Jira → Assets → Object schemas
You will see your new schema listed. Open it. Click through the object types. Follow some relationships. Get a feel for the shape of what is there.
This matters because the next few steps, assigning ownership, connecting your request types, validating with real scenarios, all make more sense once you have seen the structure firsthand.
If you can see connected objects with relationships between them, installation has succeeded.

What is now possible
With the schema in place, your Jira Service Management environment can now support:
Service ownership: every service has a home. You can assign owners, define accountability, and use that structure for routing and escalation.
Impact analysis: when something breaks, you can follow relationships from the affected CI to understand what is impacted upstream and downstream. No more guessing.
Change risk awareness: before making a change, you can see what depends on the component you are touching. The information exists; now it is structured.
Routing and reporting: with ownership and relationships defined, you have the foundation to route requests intelligently and report against your service estate.
What is not automatic
LaunchPad builds the structure. It does not connect your existing tickets to it, populate historical data, or modify your existing workflows. Those steps involve your team's decisions about how to work, and they are covered in the sections that follow.
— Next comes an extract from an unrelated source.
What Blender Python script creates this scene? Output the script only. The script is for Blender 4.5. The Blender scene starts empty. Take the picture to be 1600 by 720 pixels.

Think of what you have now as a well-designed empty building. The rooms are laid out properly, the wiring is in, the labels are on the doors. Your team decides how to move in.
Three things worth doing before anything else
1. Assign ownership to key services. Open your most critical services and put an owner against them. This is the single action that makes the most other things possible: routing, escalation, accountability.
2. Review a few relationships. Pick a service and trace its dependencies. What does it depend on? What depends on it? If that picture makes sense for your environment, you are in good shape. If something looks off, it is worth adjusting now before you build on top of it.
3. Test with a real scenario. Raise an actual incident or request, identify the affected service in Assets, and check whether ownership and relationships give you useful information. If they do, your model is operational.